Operational Regulation of

Director Candidate Nomination Committee

Article 1 (Objective)

The primary objective of the Operational Regulation of Director Candidate Nomination Committee (hereinafter the “Regulation”) is to specify necessary regulations required for efficient operation of Director Candidate Nomination Committee (hereinafter the “Committee”).

Article 2 (Application)

The Regulation shall govern all matters related to the Committee subject to cases specified in applicable laws, articles of incorporation, and Operational Regulation of Board of Directors Meeting.

Article 3 (Composition)

1  Members of the Committee (hereinafter the “Member(s)”) are appointed and/or dismissed by the Board of Directors.

2  The Committee shall consist of three outside directors and one inside director.

3  The chairman of the Committee is elected among the outside directors.

4  The chairman represents the Committee. In case when the chairman is absent, the duty of chairman shall be taken by a senior Member in the order of the appointed date. If there are two or more Members who were appointed on the same date, the chairmanship is given to the most senior Member.

Article 4 (Authority)

1  The Committee is authorized to recommend outside director candidates who will be appointed at the Ordinary General Meeting of Shareholders. However, provided that a candidate is lawfully recommended by shareholder’s proposal right in accordance with the Clause 2, Provision 6 under Article 542 of Korean Commercial Code, the candidate shall be also included in the candidate recommendation procedure.

2  The Committee has rights to conduct pre-qualification assessment of the inside director candidates who are recommended by the board of directors and to be appointed by the Ordinary General Meeting of Shareholders.

3  As for the purpose aforementioned in clause 1, the Committee operates Advisory Group for Outside Director Candidate Nomination based on the resolution of the Committee.

Article 5 (Convening the Meeting)

1  The chairman of the Committee is authorized to convene the meeting. However, if the chairman is absent or not available, other Member shall serve as an acting chairman as stated in clause 4 under Article 3.

② Each Member is able to call a meeting of the Committee by submitting an agenda and reasons for why the meeting is necessary to the chairman.
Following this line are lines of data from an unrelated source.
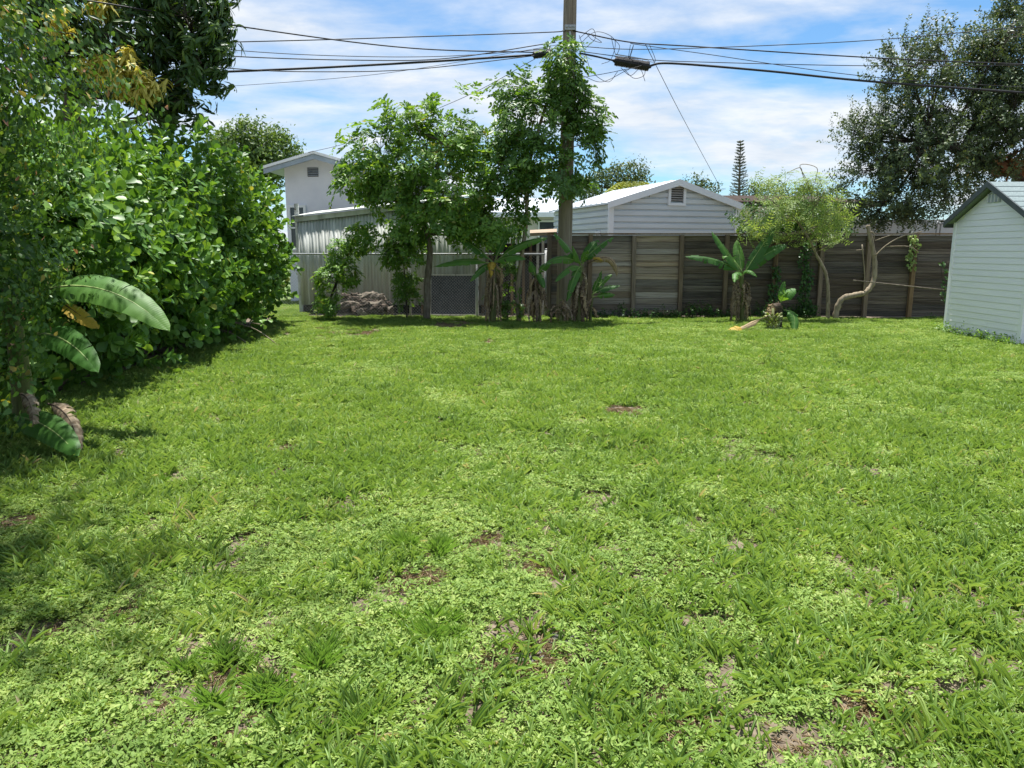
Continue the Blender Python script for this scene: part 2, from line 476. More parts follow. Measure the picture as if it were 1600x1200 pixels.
# ------------------------------------------------------------------ leaf machinery
def leaf_template(profile, fold=0.12, curl=0.15):
    """profile (t, half width) -> verts along +x, width y, z up; first and last are points"""
    vs, fs = [], []
    rows = []
    for t, hw in profile:
        z = -curl * t * t
        if hw < 1e-3:
            rows.append([len(vs)])
            vs.append((t, 0, z))
        else:
            i = len(vs)
            vs += [(t, hw, z + fold * hw), (t, 0, z), (t, -hw, z + fold * hw)]
            rows.append([i, i + 1, i + 2])
    for a, b in zip(rows[:-1], rows[1:]):
        if len(a) == 1:
            fs += [(a[0], b[1], b[0]), (a[0], b[2], b[1])]
        elif len(b) == 1:
            fs += [(a[0], a[1], b[0]), (a[1], a[2], b[0])]
        else:
            fs += [(a[0], a[1], b[1], b[0]), (a[1], a[2], b[2], b[1])]
    return np.array(vs, float), fs


T_CLUSIA = leaf_template([(0, 0), (0.22, 0.11), (0.5, 0.27), (0.74, 0.335), (0.92, 0.22), (1.0, 0)], 0.22, 0.12)
T_OVAL = leaf_template([(0, 0), (0.3, 0.22), (0.7, 0.2), (1.0, 0)], 0.3, 0.15)
T_HEART = leaf_template([(0, 0), (0.22, 0.3), (0.6, 0.27), (1.0, 0)], 0.25, 0.2)
T_LANCE = leaf_template([(0, 0), (0.2, 0.085), (0.5, 0.12), (0.8, 0.075), (1.0, 0)], 0.4, 0.35)
T_SLIM = leaf_template([(0, 0), (0.4, 0.17), (1.0, 0)], 0.2, 0.1)


def make_mesh(name, V, tmpl_faces, nv, mat, rnd):
    """V: (n, nv, 3)"""
    n = V.shape[0]
    me = bpy.data.meshes.new(name)
    lens = np.array([len(f) for f in tmpl_faces])
    flat = np.concatenate([np.array(f) for f in tmpl_faces])
    nl = len(flat)
    me.vertices.add(n * nv)
    me.vertices.foreach_set('co', V.reshape(-1).astype(np.float32))
    me.loops.add(n * nl)
    me.loops.foreach_set('vertex_index', (flat[None, :] + (np.arange(n) * nv)[:, None]).reshape(-1).astype(np.int32))
    nf = len(lens)
    me.polygons.add(n * nf)
    st = np.concatenate([[0], np.cumsum(lens)[:-1]])
    me.polygons.foreach_set('loop_start', (st[None, :] + (np.arange(n) * nl)[:, None]).reshape(-1).astype(np.int32))
    me.polygons.foreach_set('use_smooth', np.ones(n * nf, bool))
    at = me.attributes.new('rnd', 'FLOAT', 'FACE')
    at.data.foreach_set('value', np.repeat(rnd, nf).astype(np.float32))
    me.materials.append(mat)
    me.update(calc_edges=True)
    return me


def norm(a):
    return a / np.maximum(np.linalg.norm(a, axis=-1, keepdims=True), 1e-9)


def frames(axis, nrm):
    x = norm(axis)
    y = norm(np.cross(nrm, x))
    z = np.cross(x, y)
    return np.stack([x, y, z], axis=-1)   # columns


def leaves_object(part_name, tmpl, pos, axis, nrm, scale, rnd, mat, parent, n_parts=0, leaf_name='leaf'):
    """one mesh of leaves; the n_parts that show largest become leaf objects of their own"""
    tv, tf = tmpl
    fr = frames(axis, nrm)
    pick = np.zeros(len(pos), bool)
    if n_parts:
        ctr = pos + norm(axis) * (scale * 0.5)[:, None]
        u, v, d = project(ctr)
        okm = (u > 5) & (u < 1595) & (v > 5) & (v < 1195) & (d > 0.5)
        face = np.abs(np.einsum('ij,ij->i', fr[:, :, 2], norm(ctr - np.array([0, 0, EYE]))))
        cell = 7
        key = (u // cell).astype(int) * 1000 + (v // cell).astype(int)
        order = np.argsort(d)
        order = order[okm[order]]
        _, first = np.unique(key[order], return_index=True)
        vis = order[first]
        score = scale[vis] / d[vis] * (0.25 + face[vis])
        vis = vis[np.argsort(-score)][:n_parts]
        pick[vis] = True
        shades = []
        for k in range(7):
            shades.append(make_mesh(leaf_name, tv[None].copy(), tf, len(tv), mat, np.array([k / 6.0 * 0.97])))
        for i in vis:
            o = bpy.data.objects.new(leaf_name, shades[int(round(min(rnd[i], 0.999) * 6))])
            COL.objects.link(o)
            m = Matrix([[*(fr[i, r] * scale[i]), pos[i, r]] for r in range(3)] + [[0, 0, 0, 1]])
            o.parent = parent
            o.matrix_parent_inverse = Matrix.Translation(-Vector(parent.location))
            o.matrix_basis = m
    k = ~pick
    V = np.einsum('nij,vj->nvi', fr[k] * scale[k][:, None, None], tv) + pos[k][:, None, :]
    me = make_mesh(part_name, V, tf, len(tv), mat, rnd[k])
    o = bpy.data.objects.new(part_name, me)
    COL.objects.link(o)
    if parent is not None:
        attach(o, parent)
    if n_parts:
        o['kind'] = 'stuff'
    return o


def sprig(kind):
    """one cluster of leaves in local coordinates, z outward; arrays pos, axis, normal, scale"""
    rs = RNG
    ps, ax, nm, sc = [], [], [], []
    if kind == 'clusia':
        n = rs.integers(7, 11)
        for i in range(n):
            a = i * 2.4 + rs.uniform(-.3, .3)
            tilt = R(rs.uniform(25, 85)) if i > 2 else R(rs.uniform(8, 35))
            d = np.array([math.cos(a) * math.sin(tilt), math.sin(a) * math.sin(tilt), math.cos(tilt)])
            ps.append([0, 0, -0.09 + 0.012 * (n - i)])
            ax.append(d)
            nm.append(np.array([-d[0] * d[2], -d[1] * d[2], 1 - d[2] ** 2]) + rs.normal(0, .15, 3))
            sc.append(rs.uniform(.075, .115))
    elif kind == 'mango':
        n = rs.integers(10, 15)
        for i in range(n):
            a = i * 2.4 + rs.uniform(-.4, .4)
            h = rs.uniform(-.05, .12)
            d = np.array([math.cos(a), math.sin(a), rs.uniform(-1.6, 0.25)])
            ps.append([0, 0, h])
            ax.append(d)
            nm.append(np.array([math.cos(a), math.sin(a), 1.0]))
            sc.append(rs.uniform(.14, .23))
    elif kind == 'pinnate':
        for b in range(rs.integers(3, 5)):
            a = b * 1.9 + rs.uniform(-.5, .5)
            el = rs.uniform(-.1, 1.0)
            d = np.array([math.cos(a) * math.cos(el), math.sin(a) * math.cos(el), math.sin(el)])
            L = rs.uniform(.16, .26)
            side = norm(np.cross([0, 0, 1.0], d))
            up = np.cross(d, side)
            m = 4
            for j in range(m):
                for sgn in (-1, 1):
                    tt = (j + 1) / m
                    p = d * L * tt + np.array([0, 0, -0.06 * tt * tt])
                    ps.append(p)
                    ax.append(d * 0.55 + side * sgn * 0.9 + rs.normal(0, .15, 3))
                    nm.append(up + rs.normal(0, .3, 3))
                    sc.append(rs.uniform(.07, .105))
    elif kind == 'oak':
        n = rs.integers(11, 17)
        L = rs.uniform(.18, .34)
        for i in range(n):
            a = i * 2.4
            t = i / n
            d = np.array([math.cos(a), math.sin(a), 0.6 + rs.normal(0, .3)])
            ps.append([rs.normal(0, .012), rs.normal(0, .012), L * (t - .4)])
            ax.append(d)
            nm.append(rs.normal(0, .6, 3) + np.array([0, 0, 1.0]))
            sc.append(rs.uniform(.045, .075))
    elif kind == 'vine':
        n = rs.integers(9, 14)
        L = rs.uniform(.2, .38)
        bend = rs.normal(0, .5, 2)
        for i in range(n):
            a = i * 2.6 + rs.uniform(-.5, .5)
            t = i / n
            d = np.array([math.cos(a), math.sin(a), rs.uniform(-.5, .5)])
            ps.append([bend[0] * L * t * t, bend[1] * L * t * t, L * (t - .5)])
            ax.append(d)
            nm.append(np.array([d[0] * .4, d[1] * .4, .9]) + rs.normal(0, .35, 3))
            sc.append(rs.uniform(.035, .062))
    elif kind == 'feather':
        for b in range(rs.integers(3, 5)):
            a = b * 1.8 + rs.uniform(-.5, .5)
            d = norm(np.array([math.cos(a), math.sin(a), rs.uniform(-.2, .5)]))
            side = norm(np.cross([0, 0, 1.0], d))
            L = rs.uniform(.24, .4)
            for j in range(7):
                tt = (j + 1) / 7
                for sgn in (-1, 1):
                    ps.append(d * L * tt + np.array([0, 0, -.12 * tt * tt]))
                    ax.append(side * sgn + d * .35)
                    nm.append(np.array([0, 0, 1.0]) + rs.normal(0, .25, 3))
                    sc.append(rs.uniform(.05, .085))
    elif kind == 'far':
        for i in range(9):
            d = rs.normal(0, 1, 3)
            ps.append(rs.normal(0, .14, 3))
            ax.append(d)
            nm.append(rs.normal(0, .5, 3) + np.array([0, 0, 1.0]))
            sc.append(rs.uniform(.10, .19))
    return tuple(np.array(q, float) for q in (ps, ax, nm, sc))


SPRIGS = {k: [sprig(k) for _ in range(10)] for k in ('clusia', 'mango', 'pinnate', 'oak', 'vine', 'feather', 'far')}


def expand(kind, pts, out, size=1.0, keep_up=0.0):
    """place sprigs of a kind at pts with outward direction out -> leaf arrays"""
    n = len(pts)
    if keep_up:
        out = norm(out * (1 - keep_up) + np.array([0, 0, 1.0]) * keep_up)
    ref = norm(RNG.normal(0, 1, (n, 3)))
    z = norm(out)
    x = norm(np.cross(ref, z))
    y = np.cross(z, x)
    fr = np.stack([x, y, z], -1)
    var = RNG.integers(0, 10, n)
    sz = RNG.uniform(.8, 1.2, n) * size
    res = [[], [], [], [], []]
    cl = RNG.normal(0, .13, n)
    for k in range(10):
        idx = np.where(var == k)[0]
        if not len(idx):
            continue
        p, a, m, s = SPRIGS[kind][k]
        F_, sz_ = fr[idx], sz[idx]
        res[0].append((np.einsum('nij,lj->nli', F_, p) * sz_[:, None, None] + pts[idx][:, None, :]).reshape(-1, 3))
        res[1].append(np.einsum('nij,lj->nli', F_, a).reshape(-1, 3))
        res[2].append(np.einsum('nij,lj->nli', F_, m).reshape(-1, 3))
        res[3].append((sz_[:, None] * s[None, :]).reshape(-1))
        res[4].append(np.clip(RNG.uniform(0, 1, (len(idx), len(s))) * .75 + .12 + cl[idx][:, None], 0, 1).reshape(-1))
    pos, ax, nm, sc, rn = [np.concatenate(r) for r in res]
    rn = np.where(RNG.uniform(0, 1, len(rn)) < .007, 1.0, rn * .96)
    return pos, ax, nm, sc, rn


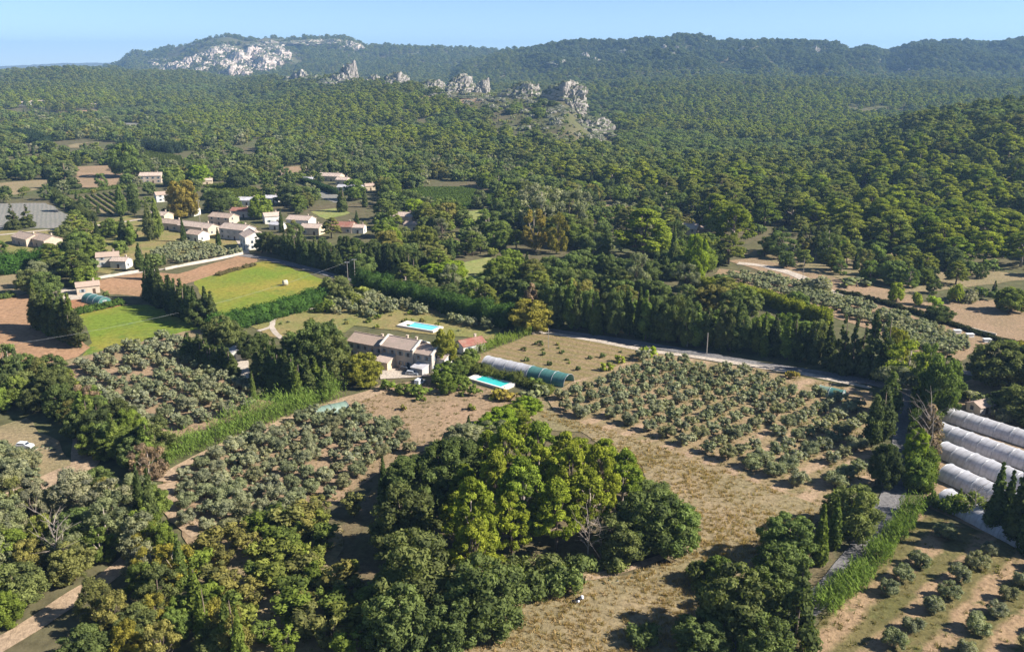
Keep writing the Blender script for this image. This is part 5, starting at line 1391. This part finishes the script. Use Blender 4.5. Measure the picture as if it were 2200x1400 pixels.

If the chairman does not convene a meeting without justifiable reason, a Member who requested to call the meeting can convene the meeting himself/herself.

Article 6 (Agenda)

Agenda items to be submitted to the Committee include, without limitation, the following.

1  Qualification assessment of outside director candidates and recommendation at the General Meeting of Shareholders

2  Prior examination and qualification assessment on inside director candidates

3  Prior deliberation on election of Special Committee Members

4  Prior deliberation on election of Representative directors among inside directors (excluding CEO)

5  Deleted

6  Other matters required for recommendation of outside director candidates

7  Other matters entrusted to the Committee under resolution of Board of Directors

Article 7 (Resolution)

1  The Committee meeting is assembled when a majority of the current Members are present and makes resolutions by a majority of those present.

2  At the committee, some of or all the Members can participate in the meeting via telecommunication device that transfers audio of the Members in real time. Such participation via telephone conference is considered as equal to an in-person attendance.

3  The Committee shall notify decisions and resolutions made in the meeting to each member of the Board of Directors.

Article 8 (Attendance of Related Party)

If it is considered necessary by the Committee, a related officer and employee or outsiders can attend the meeting of the Committee to give comments or opinions.

Article 9 (Minutes)

1  Minutes are created to document decisions and resolutions made by the Committee.

2  The Minutes include agendas, the substances of course, and the results of the proceedings of the Meetings of the Director Candidate Nomination Committee, the name of objecting Member and the reasons of objection shall be recorded in the minutes which shall bear the names and seals or the signatures thereon of the Members present at the Meeting.

Article 10 (Opening and Closure of the Regulation)

The opening and closure of the Regulation are determined by the resolution of board of directors.

Supplementary Provision

The Regulation shall take effect from May 11, 2012.